§ Problem description:
Give the lines again exactly, from the one holding "3.395).build('side_wall', M['wall'], AB)" to the last line of the listing below, both ends included and nothing added.

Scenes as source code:
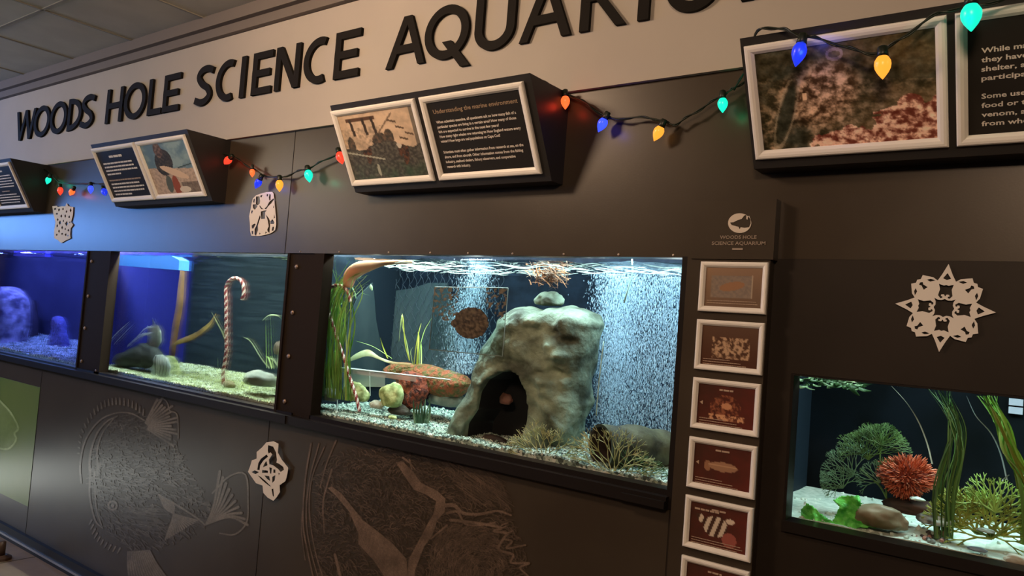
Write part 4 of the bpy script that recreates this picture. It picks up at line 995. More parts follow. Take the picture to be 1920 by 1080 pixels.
# kelp piece
b = MB(); P = catmull([at(648, 679, .22), at(668, 668, .22), at(690, 662, .22), at(712, 672, .23), at(735, 680, .24), at(770, 684, .26)], 6)
b.ribbon(P, [.006, .012, .018, .024, .028, .030, .032, .034, .034, .034, .032, .030, .028, .024, .020, .016, .014, .012] + [.010] * (len(P) - 18), (0, .5, 1), fold=.25)
tag(b.build('kelp_blade', mat('pale kelp', lin(186, 190, 150), .6, lin(140, 112, 70), 12), smooth=True), 'pale twisted kelp piece with brown stalk above the lime rock', 'kelp')
M_grass = mat('eelgrass green', lin(150, 196, 92), .5, lin(92, 134, 56), 14, stretch=(1, 1, .15))
M_grass2 = mat('eelgrass light', lin(206, 226, 150), .5, lin(150, 186, 92), 14, stretch=(1, 1, .15))
def grass(name, spec, mats, label, Yf, cat='plant', wd=.006, seed=1, group=None):
    """spec: list of pixel paths (base..tip)"""
    r = random.Random(seed); b = MB()
    for k, (P, ww) in enumerate(spec):
        Yk = Yf + r.uniform(-.03, .03); Q = [at(x, y, Yk + .012 * math.sin(i * 1.3 + k)) for i, (x, y) in enumerate(P)]
        Q = catmull(Q, 5) if len(Q) > 2 else catmull([Q[0], (Q[0] + Q[1]) / 2 + np.array([.004, 0, 0]), Q[1]], 5)
        d = Q[-1] - Q[0]; side = (1, r.uniform(-.5, .5), 0) if abs(d[2]) > abs(d[0]) else (0, .4, 1)
        b.ribbon(Q, wd * ww, side, mi=r.randrange(len(mats)))
    return tag(b.build(name, mats, smooth=True), label, cat, group)
r = random.Random(7); spec = []
for k in range(58):
    x0 = 598 + 62 * r.random(); y0 = 742 + (x0 - 598) * .18; top = 486 + r.random() * 70; x1 = x0 + r.uniform(-5, 18) + 6; xt = 618 + 48 * r.random() + (30 if r.random() < .4 else 0)
    spec.append(([(x0, y0), (x0 + r.uniform(-6, 6), 680), (x0 + 3 + r.uniform(-6, 10), 610), (x1, 550), (xt, top)], r.uniform(.7, 1.4)))
for k in range(8): x0 = 606 + 20 * r.random(); spec.append(([(x0, 620), (x0 + 12, 560), (x0 + 34, 525), (x0 + 60, 498 + k * 2)], 1.4))
grass('eelgrass', spec, [M_grass, M_grass2, M_grass], 'dense tall green eelgrass at the left end of the cave tank', .105, wd=.0062)
spec = [([(727, 672), (718, 650), (713, 633)], 1.2), ([(768, 676), (762, 640), (754, 610), (753, 592), (748, 640)], .8), ([(768, 676), (760, 645), (756, 600), (754, 588)], .8),
        ([(776, 684), (780, 650), (786, 620), (790, 606)], 1.2), ([(782, 684), (784, 655), (785, 632), (784, 622)], 1.6), ([(786, 684), (788, 650), (796, 620), (809, 597)], .9), ([(790, 684), (790, 650), (788, 640)], 1.0), ([(774, 684), (770, 660), (775, 650)], 1.0), ([(735, 672), (700, 650), (667, 639)], .3)]
grass('eelgrass', spec, [M_grass2, mat('yellow green blade', lin(164, 172, 66), .5)], 'short yellow-green grass tuft behind the red sponge', .27, wd=.006, seed=3)
spec = [([(778 + k * 4, 794), (776 + k * 5, 770), (775 + k * 5 + (k % 3) * 3, 748 + (k % 2) * 8)], 1.5) for k in range(7)]
grass('eelgrass', spec, [mat('dark green blade', lin(52, 84, 56), .5)], 'short dark green sprig on the gravel beside the lime rock', .13, wd=.006, seed=5)
spec = [([(652, 522), (672, 520), (686, 508), (702, 492)], 1.4), ([(650, 560), (668, 552), (684, 536)], 1.2), ([(694, 536), (698, 545)], 2.2), ([(626, 560), (636, 540), (650, 530), (664, 545), (668, 560)], 1.2), ([(620, 580), (640, 570), (654, 560)], 1.2)]
grass('loose_blade', spec, [mat('pale blade', lin(160, 190, 150), .5)], 'pale loose weed blades floating past the peach reflection', .15, wd=.007, seed=8)
# peach reflection, modelled as a solid tube under the surface
b = MB(); P = catmull([at(652, 538, .10), at(658, 516, .10), at(676, 503, .10), at(704, 496, .11), at(736, 492, .12), at(772, 491, .13)], 5)
b.tube(P, [.026] * 6 + [.028] * 6 + [.024] * 5 + [.018] * 5 + [.012] * 10 if False else [.017 + .012 * math.sin(math.pi * min(1, i / (len(P) - 1) * 1.5)) - .012 * (i / (len(P) - 1)) ** 1.5 for i in range(len(P))], 16)
tag(b.build('peach_reflection', mat('peach reflection tint', lin(216, 154, 118), .6, lin(198, 134, 98), 6), smooth=True), 'peach coloured curved reflection just below the water surface at left', 'reflected shape')
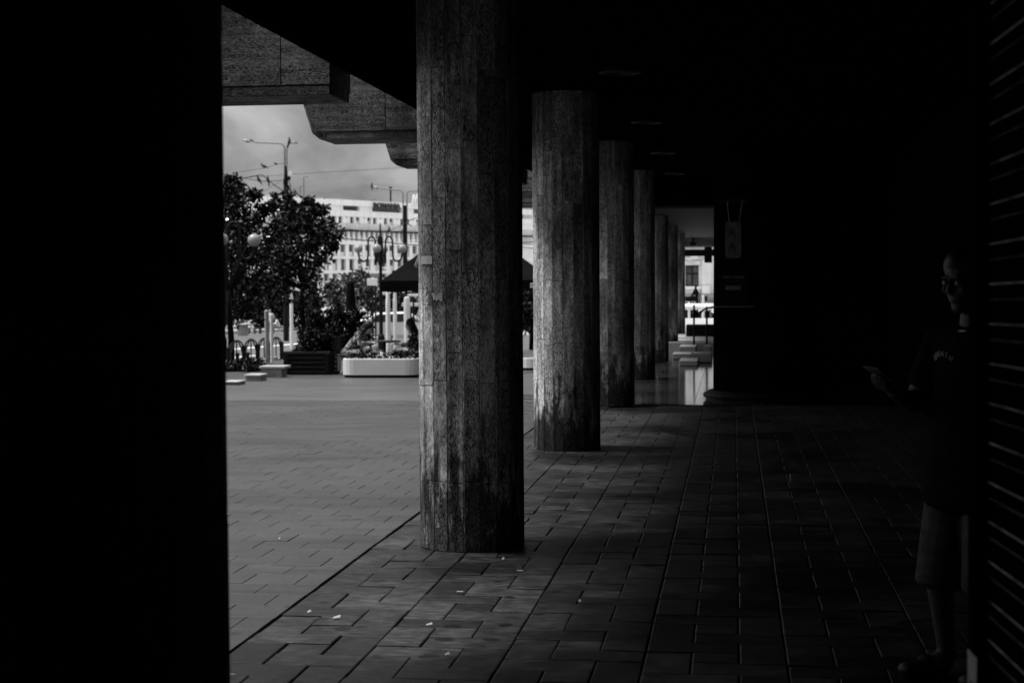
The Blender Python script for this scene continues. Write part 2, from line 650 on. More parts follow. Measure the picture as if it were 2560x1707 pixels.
# half pavers along the arcade edge
for r_ in range(int(26.2 / PV)):
    if r_ % 2:
        yy = -2.0 + (r_ + .5) * PV
        rest.add([(v[0] * .48 - 2.184 - PV * .25, v[1] + yy, v[2] + .006) for v in pvs], pfs)
stuff(rest.build('pavers', M['paver'], square))
grid_sheet('paver_bed', [-9.04, -6, -4.8, -4.4, -4, -3.6, -3.2, -2.8, -2.3, -2.183], [-2.2, 8, 16, 18, 20, 22, 24.19], M['bed'], -.028)

# the street west of the square
def strip(name, x0, x1, y0, y1, mat, dz, parent=None):
    mb = MB()
    ys = [y0 + (y1 - y0) * i / 12 for i in range(13)]
    vs = []
    for yy in ys:
        for xx in (x0, x1):
            X_ = xx - (yy - 40) * .05
            vs.append((X_, yy, zg(xx, yy) + dz))
    mb.add(vs, [(2 * i, 2 * i + 1, 2 * i + 3, 2 * i + 2) for i in range(12)])
    return struct(mb.build(name, mat, parent)) if parent is None else mb.build(name, mat, parent)
road = strip('road', -34, -13.0, 20, 180, M['asphalt'], -.11)
strip('lane_marking', -19.4, -18.9, 20, 180, M['linep'], -.104, road)
strip('lane_marking', -15.9, -15.6, 20, 38, M['linep'], -.104, road)
strip('lane_marking', -15.9, -15.6, 42, 47, M['linep'], -.104, road)
strip('lane_marking', -15.9, -15.6, 51, 56, M['linep'], -.104, road)
strip('pavement', -60, -34, 20, 180, M['kerb'], .02)
kb = MB()
for i in range(40):
    y0 = 20 + i * 3.0
    for xx in (-13.0, -34.1):
        z = zg(xx, y0)
        kb.fbox((Vector((xx - (y0 - 40) * .05, y0, 0)), Vector((-.05, 1, 0)).normalized(), Vector((1, .05, 0))), 0, 2.97, 0, .15, z - .18 - .06, z + .022)
struct(kb.build('kerb', M['kerb']))

# ------------------------------------------------------------------ arcade floor
afl = MB().box(-2.186, 2.6, -8, 21.5, -.06, -.022).build('arcade_floor', M['slatebed'])
struct(afl)
C_ = .2
tiles = []
for s_ in range(8):
    x0 = -2.18 + s_ * .6
    ph = (7.96, 7.76, 8.16, 7.96, 7.56, 7.96, 8.16, 7.76)[s_] - 16 * .6
    for r_ in range(40):
        y0 = ph + r_ * .6
        if y0 < -2.4 or y0 > 20.9:
            continue
        for i, j, w, d in ((0, 0, 1, 2), (0, 2, 2, 1), (2, 1, 1, 2), (1, 0, 2, 1), (1, 1, 1, 1)):
            tiles.append((x0 + (i + w / 2) * C_, y0 + (j + d / 2) * C_, w, d))
tm = {(w, d): slab_mesh(w * C_ - .007, d * C_ - .007, .035, M['slate'], .005) for w, d in ((1, 2), (2, 1), (1, 1))}
def tvis(t):
    px, py = PX((t[0], t[1], 0))
    return t[1] > 3 and 500 < px < 2300 and py < 1740
tn = set(sorted([t for t in tiles if tvis(t)], key=lambda t: t[1] + max(0, t[0] - .3) * 3)[:300])
rest = MB()
for t in tiles:
    z = rng.uniform(-.003, .003)
    if t in tn:
        link('paving_tile', tm[(t[2], t[3])][0], afl, (t[0] + rng.uniform(-.0015, .0015), t[1] + rng.uniform(-.0015, .0015), z), (rng.uniform(-.010, .010), rng.uniform(-.010, .010), rng.uniform(-.006, .006)))
    else:
        rest.add([(v[0] + t[0], v[1] + t[1], v[2] + z) for v in tm[(t[2], t[3])][1]], tm[(t[2], t[3])][2])
stuff(rest.build('paving_tiles', M['slate'], afl))
pf = MB().box(-2.186, 2.6, 21.5, 52, -.06, -.012).build('polished_floor', M['polish'])
struct(pf)
for i, (a, c) in enumerate(((-2.18, -1.30), (-1.29, -.52), (-.51, .38), (.39, 1.3), (1.31, 2.4))):
    for y0, y1 in ((21.52, 26.1), (26.11, 31.0)):
        MB().box(a, c, y0, y1, -.011, .0).build('floor_slab', M['polish'], pf)

# ------------------------------------------------------------------ arcade building
AB = empty('arcade_building', (0, 20, 0))
tag(AB, 'dark concrete arcade building with travertine fins over the covered walkway', 'building')
MB().box(-2.246, 14, -30, 52, 4.3, 22).build('upper_storeys', M['render'], AB)
MB().box(-16, -2.35, -30, 4.65, -.3, 22).build('corner_wing', M['render'], AB)
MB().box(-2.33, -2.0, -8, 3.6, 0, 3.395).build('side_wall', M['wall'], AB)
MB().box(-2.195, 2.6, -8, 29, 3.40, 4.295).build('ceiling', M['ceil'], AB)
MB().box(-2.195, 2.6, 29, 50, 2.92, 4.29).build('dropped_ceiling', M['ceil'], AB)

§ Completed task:
MB().box(-2.33, -2.0, -8, 3.6, 0, 3.395).build('side_wall', M['wall'], AB)
MB().box(-2.195, 2.6, -8, 29, 3.40, 4.295).build('ceiling', M['ceil'], AB)
MB().box(-2.195, 2.6, 29, 50, 2.92, 4.29).build('dropped_ceiling', M['ceil'], AB)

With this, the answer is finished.